There has been nowhere, nor will there ever be anywhere, more isolated than the cross.  On those cruel beams Jesus hung alone and bore the weight of sin and shame. 

Jesus had dwelt with the Father since before time began and enjoyed intimate fellowship with His Father during His earthly life.  He did only what He saw the Father doing (John 5:19).  He regularly set aside time to pray and be with His Father (e.g. Luke 5:16).  Even from childhood it was clear that Hid priorities lay with His heavenly Father as He asked His parents, ‘Did you not know that I must be in my Father’s house?’ (Luke 2:49).  The pattern of prayer He modelled and taught His disciples began with the intimate, ‘Abba’, translated ‘Our Father’ but meaning ‘Dad’ or ‘Papa’ (see Matthew 6:9).  In that most tortuous of prayer times in the Garden of Gethsemane Jesus pleaded with the Father to let the cup be removed from Him (Mark 14:36), but in that struggle realised that the way of the cross was the only way available.

When read in the light of this background of eternal fellowship and intimacy with His Father this cry of dereliction and forsakenness resonates with heartrending isolation.  This is extreme aloneness.  Devastating separation.

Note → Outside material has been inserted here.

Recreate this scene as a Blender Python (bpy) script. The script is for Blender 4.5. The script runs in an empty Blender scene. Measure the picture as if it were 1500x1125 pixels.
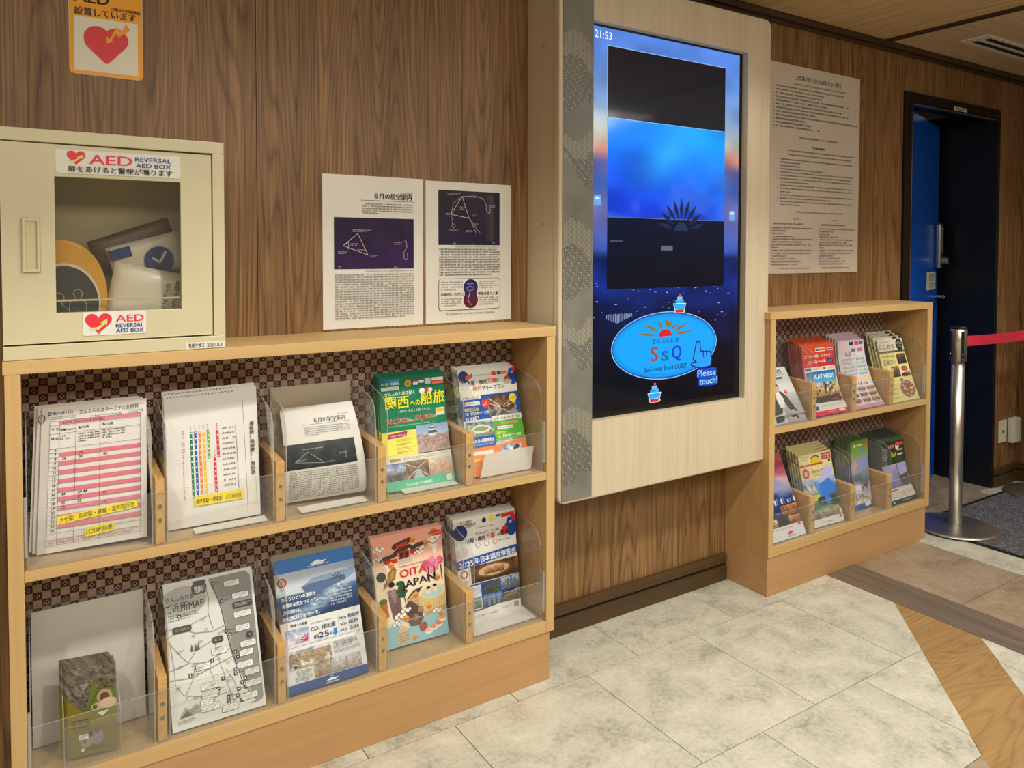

Jesus was actually quoting from the start of Psalm 22.  But the fact that the words had been written by someone else does not lessen the fact that the One who enjoyed perfect fellowship had to face this step alone, for the Father could not be in fellowship with sin.  The Holy One was unable to dwell alongside transgression.

And so, as the time draws near for Him to become the sin offering, to carry the weight of all our transgressions as God Himself ‘laid on Him the iniquity of us all’ (Isaiah 53:6), Jesus’ bitter cry pierces the darkness: Eli, Eli, lema sabachtani? – My God, My God, why have you forsaken me?

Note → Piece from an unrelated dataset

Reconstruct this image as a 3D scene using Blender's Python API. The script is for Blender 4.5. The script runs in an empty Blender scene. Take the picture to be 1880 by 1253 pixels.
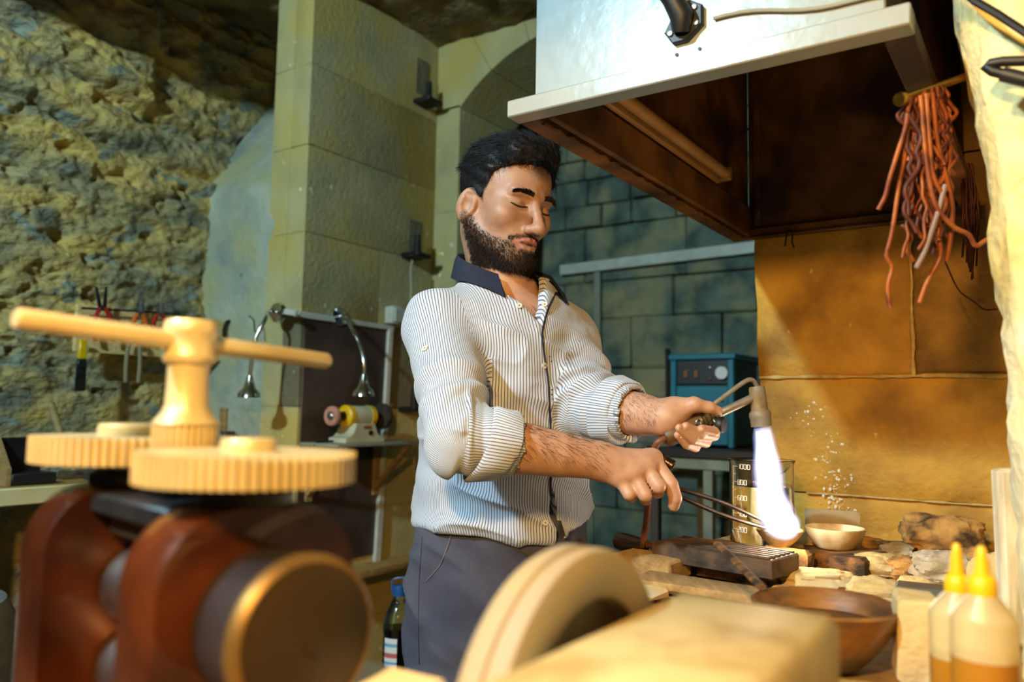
import bpy, bmesh, math, random
import numpy as np
from mathutils import Vector, Matrix
from mathutils.bvhtree import BVHTree

random.seed(7)
RNG = np.random.default_rng(7)
scene = bpy.context.scene
COL = scene.collection
R = math.radians

# ------------------------------------------------------------------ camera
CAM = np.array([0.0, 0.0, 1.27])
FPX = 28.0 / 36.0 * 1880.0
CROT = Matrix.Rotation(R(95.0), 3, 'X') @ Matrix.Rotation(R(1.0), 3, 'Z')
cam_data = bpy.data.cameras.new('camera')
cam = bpy.data.objects.new('camera', cam_data)
COL.objects.link(cam)
cam.matrix_world = Matrix.Translation(Vector(CAM)) @ CROT.to_4x4()
cam_data.lens = 28.0
cam_data.sensor_width = 36.0
cam_data.clip_start = 0.02
cam_data.dof.use_dof = True
cam_data.dof.focus_distance = 1.36
cam_data.dof.aperture_fstop = 3.4
scene.camera = cam

# ------------------------------------------------------------------ world, lamps of the place and an added fill, exposure
scene.view_settings.view_transform = 'Standard'
scene.view_settings.look = 'None'
scene.view_settings.exposure = 0.0
scene.view_settings.gamma = 1.0
scene.view_settings.use_curve_mapping = False
world = bpy.data.worlds.new('world')
scene.world = world
world.use_nodes = True
world.node_tree.nodes['Background'].inputs[0].default_value = (0.55, 0.62, 0.6, 1)
world.node_tree.nodes['Background'].inputs[1].default_value = 0.012

def lamp(name, loc, energy, color, radius, kind='POINT'):
    d = bpy.data.lights.new(name, kind)
    d.energy = energy
    d.color = color
    d.shadow_soft_size = radius
    o = bpy.data.objects.new(name, d)
    COL.objects.link(o)
    o.location = loc
    return o

# cool white ceiling lamp to the left, warm lamp above the front bench, over the camera, faint unseen fill added to brighten the back room
lamp('cool_lamp', (-1.64, -0.27, 2.74), 350, (0.52, 0.82, 1.0), 0.06)
wl = lamp('warm_lamp', (-0.27, -0.18, 1.80), 100, (1.0, 0.58, 0.18), 0.05, 'SPOT')     # shaded work lamp, shines forward and down
wl.data.spot_size = R(118); wl.data.spot_blend = 0.22
wl.rotation_euler = Vector((0.38, 0.76, -1.14)).to_track_quat('-Z', 'Y').to_euler()
lamp('back_room_fill', (1.6, 2.9, 2.75), 1.5, (0.58, 0.88, 1.0), 0.10)

# ------------------------------------------------------------------ frames
AZ = R(-34.3)
EX = np.array([math.cos(AZ), math.sin(AZ), 0.0])      # along the forge wall, to the right
U = np.array([-math.sin(AZ), math.cos(AZ), 0.0])      # into the room
V = -EX
ZZ = np.array([0, 0, 1.0])
CR = np.array(CROT)

def at(px, py, Y):
    d = CR @ np.array([(px - 940.0) / FPX, -(py - 626.5) / FPX, -1.0])
    return CAM + d * (Y / d[1])

def ray(px, py):
    d = CR @ np.array([(px - 940.0) / FPX, -(py - 626.5) / FPX, -1.0])
    return d / np.linalg.norm(d)

def at_a(px, py, a):
    "point of the pixel ray on the plane u = a"
    d = ray(px, py)
    return CAM + d * (a / d.dot(U))

def at_b(px, py, b):
    d = ray(px, py)
    return CAM + d * (b / d.dot(V))

def at_z(px, py, z):
    d = ray(px, py)
    return CAM + d * ((z - CAM[2]) / d[2])

def B(a, b, z):
    return U * a + V * b + ZZ * z

def ab(p):
    return float(np.dot(p, U)), float(np.dot(p, V))

# ------------------------------------------------------------------ noise
def _hash(ix, iy, iz, seed):
    h = (ix.astype(np.int64) * 374761393 + iy.astype(np.int64) * 668265263 + iz.astype(np.int64) * 2147483647 + seed * 974634777) & 0xFFFFFFFF
    h = ((h ^ (h >> 13)) * 1274126177) & 0xFFFFFFFF
    h = (h ^ (h >> 16)) & 0xFFFFFF
    return h.astype(np.float64) / 0xFFFFFF

def vnoise(p, seed=0):
    p = np.asarray(p, float)
    i = np.floor(p).astype(np.int64)
    f = p - i
    f = f * f * f * (f * (f * 6 - 15) + 10)
    r = 0
    for dx in (0, 1):
        wx = f[:, 0] if dx else 1 - f[:, 0]
        for dy in (0, 1):
            wy = f[:, 1] if dy else 1 - f[:, 1]
            for dz in (0, 1):
                wz = f[:, 2] if dz else 1 - f[:, 2]
                r = r + wx * wy * wz * _hash(i[:, 0] + dx, i[:, 1] + dy, i[:, 2] + dz, seed)
    return r

def fbm(p, octv=4, seed=0, gain=0.5):
    p = np.asarray(p, float)
    s = 0; a = 1.0; t = 0
    for k in range(octv):
        s = s + a * vnoise(p * (2.03 ** k) + 17.3 * k, seed + k)
        t += a; a *= gain
    return s / t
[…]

Only Jesus could tread this path.  Only Jesus could drink this cup.  And in this valley of suffering He was alone.  Isolated.

But in His isolation He trod a path that led to victory.  Through His suffering He brought about salvation.  The forsakenness and abandonment was temporary and, ‘for the joy that was set before Him, endured the cross, scorning the shame’ (Hebrews 12:2).

What comfort this speaks to us: He understands.  He has been more isolated than any of us can ever dream of, and yet the Father welcomed Him home.  The Giver of Life raised His Son from the dead.  The cup was not drunk in vain.

The isolation was painful and lonely.  But from isolation came eternal joy, and the reunion is gloriously victorious!